The #MTTop50 moved to the interior with Jack O’Connor, who starred at Baker and then set the scoring and rebounding career records at the College of Great Falls (now the University of Providence). We stay in the post with the next addition – Fairfield’s Kermit Young.
Kermit Young stat sheet
Young was an all-around athlete at Fairfield in the late 1950s and into the early ‘60s. He excelled in football, basketball and track and field, winning state titles in the shot put and discus and setting the state record in the discus. On the hardwood, he was an all-state center for the Eagles, helping lead the team to the 1959 state championship. Young followed his Fairfield career with a stellar career at Montana State, where he is one of only two players in Bobcat history to average a double-double for his career (19 points and 10 rebounds per game). As a three-year starter, he earned all-conference honors in both 1964 and ’65, and was named one of the 10 best players in the western United States. Young ranks ninth in program history for career points scored, eighth in career field goals, fourth in career rebounds and fourth in career free throws. When Young was inducted into the MSU Hall of Fame in 2001, former Bobcats coach Roger Craft said Young was the only defender to hold Utah State star and Anaconda native Wayne Estes below double-figure scoring during the 1963 season. After his playing days, Young entered the coaching ranks, spending time at all levels, including stints as an assistant coach at both the University of Pacific and the University of Nevada.
… on Young:
Former Montana State coach Roger Craft: “One of the things (that stands out) is his determination to get things done.

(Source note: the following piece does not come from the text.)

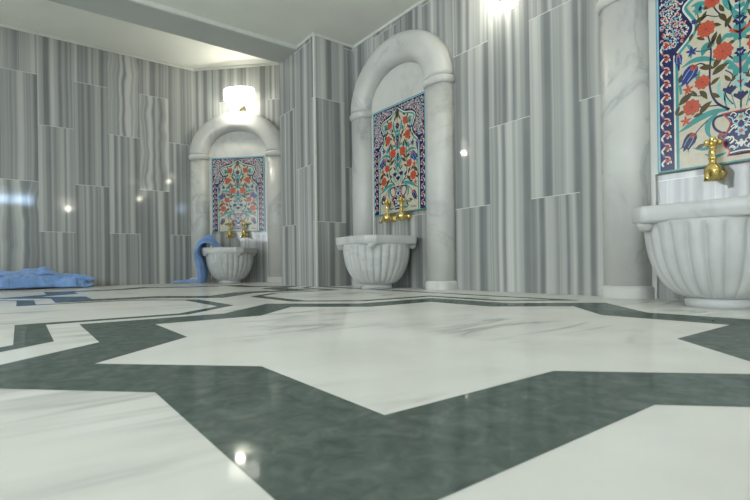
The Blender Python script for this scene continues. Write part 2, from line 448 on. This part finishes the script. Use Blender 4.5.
def make_panel():
    p = Panel(); rn = random.Random(3)
    hw, ht = .366, .965
    p.mat(M['g_teal']); p.box((-hw, p.YF, 0), (hw, 0, ht))
    R = lambda x0, z0, x1, z1: [(x0, z0), (x1, z0), (x1, z1), (x0, z1)]
    p.lay = 1; p.fill(R(-.362, .007, .362, .958), 'sky', False)
    p.lay = 2; p.fill(R(-.352, .008, .352, .95), 'navy', False)
    # field with cusped arch
    half = [(.288, .012), (.288, .585), (.262, .612), (.225, .648), (.204, .676), (.199, .702), (.212, .735), (.233, .772), (.244, .80), (.236, .826), (.205, .848), (.165, .86), (.12, .868), (.08, .884), (.04, .91), (0, .938)]
    hs = [half[0]] + [tuple(v) for v in catmull(half[1:15], 4)] + [half[15]]
    full = hs + [(-x, z) for x, z in hs[::-1][1:]]
    p.lay = 4; p.fill(full, 'navy', False)
    p.lay = 5; p.fill([(x, .008 if z < .08 else z) for x, z in offset_poly(full, .004)], 'white', False)
    p.lay = 6; p.fill([(x, .008 if z < .08 else z) for x, z in offset_poly(full, .013)], 'teal', False)
    p.lay = 7; p.fill([(x, .008 if z < .08 else z) for x, z in offset_poly(full, .027)], 'cream', False)
    # side border scroll
    z = .03; i = 0
    while z < .62:
        p.lay = 3; c = (.321, z + .03)
        p.rib([(.337, z), (.343, z+.016), (.327, z+.032), (.312, z+.024), (.318, z+.010)], .009, 'white')
        p.rib([(.304, z+.032), (.312, z+.046), (.330, z+.05), (.337, z+.062)], .008, 'pink')
        p.rib([(.300, z+.012), (.303, z+.026)], .007, 'white')
        p.lay = 4; p.disc((.319, z+.026), .0105, 'dred'); p.disc((.335, z+.052), .006, 'blue')
        z += .0655
    # spandrel arabesque
    def inside(x, zz):
        c = False; n = len(full)
        for k in range(n):
            (x1, y1), (x2, y2) = full[k], full[(k+1) % n]
            if (y1 > zz) != (y2 > zz) and x < (x2-x1)*(zz-y1)/(y2-y1)+x1: c = not c
        return c
    pts = []; tries = 0
    while len(pts) < 170 and tries < 30000:
        tries += 1
        x, zz = rn.uniform(.012, .338), rn.uniform(.635, .936)
        if inside(x, zz) or inside(x - .016, zz) or inside(x, zz - .014): continue
        if any((x-a)**2 + (zz-b)**2 < .0135**2 for a, b in pts): continue
        pts.append((x, zz))
    for k, (x, zz) in enumerate(pts):
        p.lay = 3; a = rn.uniform(0, 2*PI); r = .0095
        q = [(x + r*(1 - .2*t)*math.cos(a + t*1.35), zz + r*(1 - .2*t)*math.sin(a + t*1.35)) for t in range(4)]
        p.rib(q, .0058, ('white', 'pink', 'white', 'sky')[k % 4], k=4)
        p.lay = 3.4
        if k % 5 == 0: p.disc((x, zz), .0058, 'red', n=12)
        elif k % 3 == 1: p.disc((x, zz), .004, 'teal', n=12)
    # stems
    p.lay = 8
    tp = lambda a, b: (lambda u: a + (b - a) * u)
    p.rib([(-.045, .25), (-.095, .295), (-.122, .366), (-.123, .463), (-.117, .555), (-.132, .65)], tp(.011, .006), 'navy')
    p.rib([(-.08, .28), (-.13, .288), (-.2, .30)], .006, 'navy')
    p.rib([(0, .25), (0, .86)], .008, 'teal', False)
    p.rib([(0, .44), (-.03, .485), (-.067, .53)], .007, 'navy')
    p.rib([(0, .56), (-.035, .625), (-.065, .69), (-.10, .75), (-.108, .80)], tp(.009, .005), 'navy')
    p.rib([(0, .60), (-.03, .70), (-.045, .78)], .006, 'teal')
    p.rib([(-.12, .47), (-.16, .505), (-.195, .50)], .006, 'navy')
    p.rib([(-.12, .56), (-.16, .565), (-.19, .578)], .005, 'navy')
    p.rib([(-.135, .64), (-.165, .71), (-.172, .77)], .005, 'olive')
    p.rib([(-.02, .25), (-.03, .29), (-.04, .335)], .005, 'teal'); p.rib([(0, .24), (0, .3)], .005, 'teal', False)
    p.rib([(-.05, .245), (-.062, .29), (-.065, .34)], .006, 'teal')
    # long curved leaves
    W = lambda m: (lambda u: .003 + m * math.sin(PI * min(1, u**.8)))
    p.rib([(-.05, .25), (-.11, .255), (-.18, .235), (-.225, .21), (-.262, .192)], W(.026), 'teal')
    p.rib([(-.09, .25), (-.13, .21), (-.135, .165), (-.12, .13)], W(.022), 'teal')
    p.rib([(-.10, .50), (-.15, .525), (-.2, .53), (-.245, .512)], W(.022), 'teal')
    p.rib([(-.10, .585), (-.14, .575), (-.155, .54)], W(.034), 'teal')
    p.rib([(-.155, .40), (-.175, .44), (-.165, .475)], W(.018), 'teal')
    p.rib([(-.035, .27), (-.085, .34), (-.08, .40)], W(.016), 'lteal')
    p.rib([(-.02, .70), (-.055, .76), (-.05, .82)], W(.022), 'teal')
    p.rib([(-.12, .78), (-.165, .80), (-.2, .80)], W(.018), 'teal')
    p.rib([(-.275, .60), (-.262, .56), (-.258, .50)], W(.016), 'navy')
    p.rib([(-.25, .38), (-.255, .43)], .012, 'teal')
    p.rib([(-.13, .225), (-.17, .19), (-.19, .165)], .005, 'navy')
    p.rib([(-.03, .46), (-.055, .475), (-.07, .445)], W(.018), 'teal')
    p.rib([(-.02, .585), (-.055, .60), (-.075, .575)], W(.018), 'teal')
    p.rib([(-.15, .345), (-.2, .36), (-.235, .40)], .0045, 'navy'); p.rib([(-.06, .70), (-.10, .71), (-.14, .735)], .0045, 'navy'); p.rib([(-.03, .27), (-.06, .33), (-.03, .40), (-.06, .44)], .005, 'navy')
    p.rib([(-.10, .10), (-.15, .085), (-.2, .10)], W(.014), 'teal'); p.rib([(-.06, .05), (-.11, .04), (-.15, .06)], W(.012), 'teal'); p.rib([(-.22, .62), (-.2, .585), (-.205, .545)], W(.014), 'teal')
    # dark leaves
    p.lay = 8.6
    for (x, z, a, L) in ((-.226, .35, .6, .085), (-.142, .285, .75, .075), (-.152, .348, -1.0, .062), (-.135, .474, -.35, .07), (-.078, .452, .5, .08), (-.086, .49, .9, .07), (-.068, .69, -1.0, .062), (-.042, .665, 1.05, .06), (-.1, .61, 1.2, .058), (-.08, .592, 1.5, .062), (-.115, .585, .8, .05), (-.158, .718, .3, .06), (-.142, .732, 1.1, .045), (-.085, .80, 1.4, .06), (-.135, .83, 1.9, .045), (-.03, .835, 1.2, .05), (-.16, .625, -.6, .045), (-.245, .285, .4, .05), (-.19, .37, 2.2, .04), (-.02, .395, .9, .045), (-.265, .30, 1.2, .05), (-.175, .255, .2, .045), (-.1, .335, 2.4, .05), (-.10, .40, .6, .05), (-.19, .45, .4, .045), (-.03, .56, .4, .045), (-.095, .665, -.3, .05), (-.17, .69, .9, .045), (-.07, .74, 2.0, .05), (-.14, .77, 2.6, .04), (-.20, .65, 1.1, .04), (-.09, .845, .5, .045), (-.25, .46, 1.3, .045), (-.165, .10, .3, .05), (-.12, .07, 1.0, .045), (-.05, .40, 2.2, .045)):
        p.leaf((x, z), a, L, L*.38, 'olive', bend=.12)
    # flowers
    for q, r in (((-.204, .302), .036), ((-.155, .412), .031), ((-.068, .532), .038), ((-.136, .664), .036), ((-.108, .79), .032)): p.flower(q, r)
    p.lay = 9
    for (x, z) in ((-.218, .395), (-.2, .578), (-.23, .24)):
        for k in range(5):
            a = .4 + k * 2*PI/5
            p.leaf((x + .014*math.cos(a), z + .014*math.sin(a)), a, .03, .012, 'blue' if z > .5 else 'red')
    p.disc((-.168, .772), .022, 'teal', 6, .2)
    p.lay = 9.6; p.leaf((-.16, .775), 1.3, .03, .014, 'navy')
    p.lay = 9; p.disc((-.188, .72), .012, 'blue', 5, .2)
    p.tulip((-.195, .172), -2.1, .075); p.tulip((-.088, .145), -.75, .06); p.tulip((-.185, .505), -2.2, .085, 'blue'); p.tulip((-.262, .585), -1.5, .05, 'blue')
    p.tulip((0, .84), PI/2, .07, 'olive', 'red')
    # dark carnations over the vase
    for (x, z) in ((-.042, .34), (0, .302)):
        p.lay = 9
        p.fill([(x, z-.022), (x+.03, z+.006), (x+.026, z+.018), (x+.014, z+.013), (x+.008, z+.024), (x, z+.016), (x-.008, z+.024), (x-.014, z+.013), (x-.026, z+.018), (x-.03, z+.006)], 'navy', x != 0)
    # axis palmettes
    for (z, r, c1, c2) in ((.37, .028, 'lteal', 'red'), (.448, .043, 'teal', 'pink'), (.505, .02, 'navy', 'sky'), (.60, .036, 'teal', 'red'), (.655, .024, 'navy', 'lteal'), (.70, .03, 'teal', 'white'), (.765, .026, 'navy', 'red')):
        p.lay = 9; p.disc((0, z), r, c1, 6, .2, False, 36)
        p.lay = 10; p.fill([(-r*.62, z+r*.35), (-r*.3, z-r*.1), (0, z-r*.55), (r*.3, z-r*.1), (r*.62, z+r*.35), (0, z+r*.1)], c2, False)
        p.lay = 11; p.rib([(0, z-r*1.0), (0, z+r*.9)], r*.22, 'navy', False)
    p.lay = 10; p.rib([(-.04, .622), (0, .60), (.04, .622)], .014, 'red', False)
    # vase
    vh = [(.078, .238), (.066, .222), (.048, .196), (.046, .178), (.06, .145), (.072, .11), (.066, .075), (.05, .058), (.058, .03)]
    vs = [vh[0]] + [tuple(v) for v in catmull(vh[1:], 4)]
    vf = [(x, z) for x, z in vs] + [(-x, z) for x, z in vs[::-1]]
    p.lay = 8; p.rib([(-.07, .23), (-.10, .225), (-.112, .20), (-.102, .17), (-.078, .148), (-.062, .14)], .011, 'navy')
    p.lay = 12; p.fill(vf, 'dred', False)
    p.lay = 13; p.fill(offset_poly(vf, -.007) if sum(vf[i][0]*vf[(i+1) % len(vf)][1]-vf[(i+1) % len(vf)][0]*vf[i][1] for i in range(len(vf))) < 0 else offset_poly(vf, .007), 'navy', False)
    p.lay = 14
    p.disc((0, .205), .017, 'lteal', 6, .2, False); p.disc((0, .14), .02, 'sky', 6, .25, False); p.disc((0, .085), .014, 'white', 4, .3, False)
    p.rib([(-.052, .218), (-.034, .205), (-.03, .185), (-.012, .172)], .006, 'sky'); p.rib([(-.05, .14), (-.03, .16), (-.012, .165)], .006, 'white')
    p.rib([(-.058, .115), (-.035, .12), (-.03, .10), (-.045, .09)], .006, 'white'); p.rib([(-.045, .075), (-.02, .065), (-.01, .08)], .006, 'sky'); p.rib([(-.045, .045), (0, .05), (.045, .045)], .006, 'white', False)
    for zz, xx in ((.222, .03), (.165, .028), (.115, .052), (.095, .028), (.068, .035), (.19, .02)):
        p.rib([(-xx - .012, zz), (-xx, zz + .009), (-xx + .012, zz - .002), (-xx + .004, zz - .01)], .0045, 'white', k=4)
    p.lay = 15; p.disc((0, .205), .008, 'red', 0, 0, False); p.disc((0, .14), .009, 'red', 0, 0, False)
    # painter's squiggle in the lower right corner
    p.lay = 9
    p.rib([(.165, .032), (.178, .046), (.186, .03), (.196, .044), (.205, .03), (.216, .046), (.224, .031), (.238, .04)], .0045, 'blue', False)
    p.v = [(x * .978, y, z) for x, y, z in p.v]
    return p.build('tile_panel')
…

That was probably the biggest thing. He could score mid-range, he could drive and he was an excellent rebounder. So he was always on the boards putting shots back in. We used him some when we were in a delay game like the old North Carolina teams. We put him in the middle and he would just move and get himself open and hit the open man all the time. He had the ability to (see) the court and see people. He did a good job that way. … Offensively, he did very well. He controlled the ball very well. He rebounded and was definitely one of the best basketball players I had with Montana State. Of course, he is in the Hall of Fame now.”